Am Paradeplatz, fast verborgen von Sträuchern und dem Laub eines Baums, steht das Mahnmal zum Gedenken an die Würzburger Sinti, die dem nazistischen Völkermord an den Sinti und Roma zum Opfer fielen. Porajmos“ – „das Verschlingen“ – nennen die Roma diesen Genozid. Die Stadt und der Verband Deutscher Sinti und Roma legten jetzt Kränze nieder, zum internationalen Porajmos-Gedenktag am 2. August.

Karl Winterstein, 1896 geboren nahe Rastatt, ist 18 Jahre alt und Korbmacher, als er fürs Kaiserreich im Ersten Weltkrieg kämpft.

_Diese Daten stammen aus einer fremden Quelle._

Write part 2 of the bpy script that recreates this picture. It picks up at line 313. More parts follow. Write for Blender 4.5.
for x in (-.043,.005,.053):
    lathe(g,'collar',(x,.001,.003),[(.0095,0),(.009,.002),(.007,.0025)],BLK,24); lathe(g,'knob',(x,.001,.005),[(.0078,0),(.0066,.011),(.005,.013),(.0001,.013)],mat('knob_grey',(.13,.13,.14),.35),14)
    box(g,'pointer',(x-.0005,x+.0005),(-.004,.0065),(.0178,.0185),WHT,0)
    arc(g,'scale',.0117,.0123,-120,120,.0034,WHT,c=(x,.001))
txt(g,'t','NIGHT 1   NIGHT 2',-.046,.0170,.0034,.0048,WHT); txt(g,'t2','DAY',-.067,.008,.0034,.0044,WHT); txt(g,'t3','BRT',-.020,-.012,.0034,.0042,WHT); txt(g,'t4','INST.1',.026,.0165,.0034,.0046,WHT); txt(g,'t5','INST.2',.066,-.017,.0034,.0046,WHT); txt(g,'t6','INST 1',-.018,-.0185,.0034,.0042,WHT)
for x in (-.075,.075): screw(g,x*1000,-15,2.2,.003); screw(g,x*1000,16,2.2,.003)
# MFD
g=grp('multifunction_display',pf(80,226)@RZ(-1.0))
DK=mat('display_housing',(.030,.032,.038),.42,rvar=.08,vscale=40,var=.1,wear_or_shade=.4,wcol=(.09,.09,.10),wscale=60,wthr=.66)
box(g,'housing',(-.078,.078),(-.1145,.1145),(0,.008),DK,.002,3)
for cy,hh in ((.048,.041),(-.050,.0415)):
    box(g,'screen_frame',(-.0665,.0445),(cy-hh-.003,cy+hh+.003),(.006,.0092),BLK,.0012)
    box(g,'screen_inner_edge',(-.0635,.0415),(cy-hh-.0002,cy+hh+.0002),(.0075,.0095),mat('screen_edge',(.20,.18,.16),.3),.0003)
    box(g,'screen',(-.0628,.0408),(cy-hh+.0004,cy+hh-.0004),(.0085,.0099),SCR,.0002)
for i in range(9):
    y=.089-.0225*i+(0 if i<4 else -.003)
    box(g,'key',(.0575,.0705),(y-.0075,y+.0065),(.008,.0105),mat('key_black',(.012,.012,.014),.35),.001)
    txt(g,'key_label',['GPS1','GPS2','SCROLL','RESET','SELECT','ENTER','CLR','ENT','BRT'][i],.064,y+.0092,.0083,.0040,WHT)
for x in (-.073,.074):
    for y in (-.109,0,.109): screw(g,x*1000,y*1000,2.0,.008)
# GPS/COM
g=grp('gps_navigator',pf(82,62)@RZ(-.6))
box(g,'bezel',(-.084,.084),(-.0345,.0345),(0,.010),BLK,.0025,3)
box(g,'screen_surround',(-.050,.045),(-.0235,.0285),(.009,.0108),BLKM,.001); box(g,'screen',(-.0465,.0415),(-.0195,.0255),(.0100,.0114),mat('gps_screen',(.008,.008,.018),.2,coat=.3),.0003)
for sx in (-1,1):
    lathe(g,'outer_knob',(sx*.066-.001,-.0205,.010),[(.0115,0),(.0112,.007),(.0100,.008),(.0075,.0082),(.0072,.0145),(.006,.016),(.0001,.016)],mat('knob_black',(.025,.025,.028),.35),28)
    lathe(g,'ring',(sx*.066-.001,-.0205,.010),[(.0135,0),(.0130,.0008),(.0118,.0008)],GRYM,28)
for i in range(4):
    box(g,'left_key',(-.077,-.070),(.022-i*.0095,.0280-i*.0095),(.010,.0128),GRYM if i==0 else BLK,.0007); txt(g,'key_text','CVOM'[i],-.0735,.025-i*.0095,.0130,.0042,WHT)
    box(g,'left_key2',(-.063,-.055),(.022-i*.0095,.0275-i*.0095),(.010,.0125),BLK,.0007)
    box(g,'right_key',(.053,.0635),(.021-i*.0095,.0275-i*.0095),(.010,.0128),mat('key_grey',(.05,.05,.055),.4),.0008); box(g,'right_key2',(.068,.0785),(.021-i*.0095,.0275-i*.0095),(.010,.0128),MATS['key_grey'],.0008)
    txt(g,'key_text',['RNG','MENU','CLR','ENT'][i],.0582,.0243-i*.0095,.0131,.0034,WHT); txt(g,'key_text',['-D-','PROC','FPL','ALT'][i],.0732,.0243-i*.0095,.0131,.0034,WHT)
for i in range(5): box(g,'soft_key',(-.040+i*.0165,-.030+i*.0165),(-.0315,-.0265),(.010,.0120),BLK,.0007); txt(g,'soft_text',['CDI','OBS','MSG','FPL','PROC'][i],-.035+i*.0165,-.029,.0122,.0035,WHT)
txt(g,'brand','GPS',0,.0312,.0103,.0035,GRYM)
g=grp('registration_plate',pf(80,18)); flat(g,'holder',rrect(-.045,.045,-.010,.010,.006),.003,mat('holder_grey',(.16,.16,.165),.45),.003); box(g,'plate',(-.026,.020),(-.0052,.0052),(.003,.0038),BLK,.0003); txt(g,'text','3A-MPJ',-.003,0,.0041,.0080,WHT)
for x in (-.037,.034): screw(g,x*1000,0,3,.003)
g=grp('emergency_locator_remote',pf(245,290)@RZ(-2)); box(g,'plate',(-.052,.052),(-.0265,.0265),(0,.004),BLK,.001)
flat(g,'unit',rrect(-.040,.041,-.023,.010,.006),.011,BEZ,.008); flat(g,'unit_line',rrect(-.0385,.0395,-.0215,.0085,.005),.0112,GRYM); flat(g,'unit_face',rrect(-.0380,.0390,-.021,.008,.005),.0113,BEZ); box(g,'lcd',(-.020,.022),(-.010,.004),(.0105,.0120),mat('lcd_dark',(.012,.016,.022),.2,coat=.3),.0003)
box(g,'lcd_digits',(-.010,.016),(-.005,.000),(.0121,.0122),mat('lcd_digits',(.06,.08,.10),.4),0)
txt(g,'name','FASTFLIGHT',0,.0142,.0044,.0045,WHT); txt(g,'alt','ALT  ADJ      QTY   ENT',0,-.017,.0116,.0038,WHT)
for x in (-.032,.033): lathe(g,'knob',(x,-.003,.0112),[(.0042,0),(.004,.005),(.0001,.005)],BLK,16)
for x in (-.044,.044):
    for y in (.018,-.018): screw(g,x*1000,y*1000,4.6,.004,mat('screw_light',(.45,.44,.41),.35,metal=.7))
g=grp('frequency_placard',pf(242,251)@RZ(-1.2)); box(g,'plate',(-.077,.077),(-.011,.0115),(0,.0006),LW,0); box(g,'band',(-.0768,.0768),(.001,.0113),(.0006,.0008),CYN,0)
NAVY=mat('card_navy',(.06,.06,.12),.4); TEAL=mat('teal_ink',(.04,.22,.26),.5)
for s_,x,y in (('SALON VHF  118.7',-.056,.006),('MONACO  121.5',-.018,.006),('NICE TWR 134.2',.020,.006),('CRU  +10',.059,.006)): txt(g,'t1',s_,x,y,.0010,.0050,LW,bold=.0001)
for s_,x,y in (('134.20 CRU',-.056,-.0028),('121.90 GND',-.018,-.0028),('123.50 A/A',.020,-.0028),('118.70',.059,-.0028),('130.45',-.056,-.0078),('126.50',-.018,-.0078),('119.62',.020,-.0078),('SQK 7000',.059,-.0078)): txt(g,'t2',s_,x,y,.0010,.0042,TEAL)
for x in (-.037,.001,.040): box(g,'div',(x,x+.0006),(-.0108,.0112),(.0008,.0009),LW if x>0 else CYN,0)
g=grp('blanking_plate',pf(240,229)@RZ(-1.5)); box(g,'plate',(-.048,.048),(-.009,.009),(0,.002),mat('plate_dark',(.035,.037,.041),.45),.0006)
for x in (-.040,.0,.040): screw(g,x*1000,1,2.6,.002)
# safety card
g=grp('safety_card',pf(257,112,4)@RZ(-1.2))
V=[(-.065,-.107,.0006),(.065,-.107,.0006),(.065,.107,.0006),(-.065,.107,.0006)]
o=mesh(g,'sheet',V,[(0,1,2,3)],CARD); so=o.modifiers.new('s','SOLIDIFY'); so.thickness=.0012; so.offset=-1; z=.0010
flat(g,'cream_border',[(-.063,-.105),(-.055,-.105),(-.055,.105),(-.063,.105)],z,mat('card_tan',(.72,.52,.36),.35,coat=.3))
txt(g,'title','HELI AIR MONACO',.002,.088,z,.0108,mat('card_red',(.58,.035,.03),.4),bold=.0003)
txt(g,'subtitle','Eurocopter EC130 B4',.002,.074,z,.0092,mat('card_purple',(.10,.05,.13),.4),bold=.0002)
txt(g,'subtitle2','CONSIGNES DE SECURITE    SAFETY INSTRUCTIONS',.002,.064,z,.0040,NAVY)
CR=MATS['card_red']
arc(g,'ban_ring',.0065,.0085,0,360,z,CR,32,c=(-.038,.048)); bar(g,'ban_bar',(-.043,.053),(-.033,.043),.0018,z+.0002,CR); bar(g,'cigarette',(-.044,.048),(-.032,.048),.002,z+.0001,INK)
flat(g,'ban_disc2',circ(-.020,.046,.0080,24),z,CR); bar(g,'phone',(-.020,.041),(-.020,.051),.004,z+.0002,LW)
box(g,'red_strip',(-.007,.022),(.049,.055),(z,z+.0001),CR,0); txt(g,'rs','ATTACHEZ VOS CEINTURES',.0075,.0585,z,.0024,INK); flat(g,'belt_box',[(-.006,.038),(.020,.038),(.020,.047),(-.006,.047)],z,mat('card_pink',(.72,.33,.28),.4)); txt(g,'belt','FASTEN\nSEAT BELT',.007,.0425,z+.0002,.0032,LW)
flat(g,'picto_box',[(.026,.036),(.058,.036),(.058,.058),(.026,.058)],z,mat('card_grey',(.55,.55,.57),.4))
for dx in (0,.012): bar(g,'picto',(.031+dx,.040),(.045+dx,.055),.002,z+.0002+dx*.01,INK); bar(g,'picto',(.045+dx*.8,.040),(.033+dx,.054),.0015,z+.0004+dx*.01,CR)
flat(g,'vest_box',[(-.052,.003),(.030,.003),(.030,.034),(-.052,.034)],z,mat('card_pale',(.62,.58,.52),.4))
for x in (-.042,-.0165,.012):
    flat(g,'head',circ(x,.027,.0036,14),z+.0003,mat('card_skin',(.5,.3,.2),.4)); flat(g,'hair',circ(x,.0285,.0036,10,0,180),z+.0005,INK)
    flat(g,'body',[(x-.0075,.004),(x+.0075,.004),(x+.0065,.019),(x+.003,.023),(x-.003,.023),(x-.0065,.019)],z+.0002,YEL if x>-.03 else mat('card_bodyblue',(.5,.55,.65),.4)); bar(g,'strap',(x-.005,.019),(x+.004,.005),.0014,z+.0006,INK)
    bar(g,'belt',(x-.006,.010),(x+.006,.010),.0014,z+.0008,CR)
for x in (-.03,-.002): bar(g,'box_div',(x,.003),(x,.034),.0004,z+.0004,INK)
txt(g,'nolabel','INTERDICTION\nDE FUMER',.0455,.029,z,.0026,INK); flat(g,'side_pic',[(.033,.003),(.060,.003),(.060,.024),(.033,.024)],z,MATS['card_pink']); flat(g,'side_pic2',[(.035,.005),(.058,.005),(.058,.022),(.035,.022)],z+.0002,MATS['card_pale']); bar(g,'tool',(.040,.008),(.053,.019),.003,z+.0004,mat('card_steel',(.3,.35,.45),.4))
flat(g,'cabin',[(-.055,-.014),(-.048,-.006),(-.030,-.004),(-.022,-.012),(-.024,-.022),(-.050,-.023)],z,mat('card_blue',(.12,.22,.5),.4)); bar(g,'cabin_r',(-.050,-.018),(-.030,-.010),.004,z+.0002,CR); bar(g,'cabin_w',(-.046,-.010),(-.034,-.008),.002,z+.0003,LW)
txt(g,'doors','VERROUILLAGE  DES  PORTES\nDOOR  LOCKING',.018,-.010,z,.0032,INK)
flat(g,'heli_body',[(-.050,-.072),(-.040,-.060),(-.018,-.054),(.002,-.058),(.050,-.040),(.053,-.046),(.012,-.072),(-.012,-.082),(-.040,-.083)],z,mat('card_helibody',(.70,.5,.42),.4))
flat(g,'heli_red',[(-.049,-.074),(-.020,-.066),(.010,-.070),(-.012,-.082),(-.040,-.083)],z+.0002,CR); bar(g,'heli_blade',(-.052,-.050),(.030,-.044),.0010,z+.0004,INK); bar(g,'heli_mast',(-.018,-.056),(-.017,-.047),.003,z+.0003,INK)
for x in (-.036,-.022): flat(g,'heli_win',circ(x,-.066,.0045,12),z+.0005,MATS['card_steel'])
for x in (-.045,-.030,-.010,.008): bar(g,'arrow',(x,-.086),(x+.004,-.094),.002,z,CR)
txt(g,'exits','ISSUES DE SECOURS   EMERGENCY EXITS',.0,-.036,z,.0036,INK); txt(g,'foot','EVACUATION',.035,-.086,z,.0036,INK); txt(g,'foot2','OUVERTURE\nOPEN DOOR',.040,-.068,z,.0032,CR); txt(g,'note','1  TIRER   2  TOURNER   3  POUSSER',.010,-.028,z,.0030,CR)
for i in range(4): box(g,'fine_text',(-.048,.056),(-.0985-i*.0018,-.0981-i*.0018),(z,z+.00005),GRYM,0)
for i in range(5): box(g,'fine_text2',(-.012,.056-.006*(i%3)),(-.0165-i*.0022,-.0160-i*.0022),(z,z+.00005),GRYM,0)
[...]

Im Dezember 1918 darf er die Armee verlassen. Er folgt seiner Mutter, der Schirmflickerin Johanna Winterstein, nach Würzburg, in die Korngasse im Reurerviertel. Karl Winterstein heiratet und zieht mit seiner Familie innerhalb des Viertels, in die ehemalige Kaserne in der Straße Am Pleidenturm, in die Hausnummer 6.

Als „Zigeunermischling“ eingestuft.

Er arbeitet als Heizer auf dem Flugplatz am Galgenberg. Im August 1942 stellt die Gestapo fest, er sei aus „abwehrpolizeilichen Gründen für die Verwendung in Dienststellen der Wehrmacht und in geschützten Betrieben ungeeignet“. Die „Rassenhygienische Forschungsstelle des Reichsgesundheitsamtes“ hat ihn als „Zigeunermischling“ eingestuft und damit den Juden gleichgestellt. Die Nazis nehmen ihm die Arbeit, zwangssterilisieren ihn und bringen ihn im April 1944 im Vernichtungslager Auschwitz um.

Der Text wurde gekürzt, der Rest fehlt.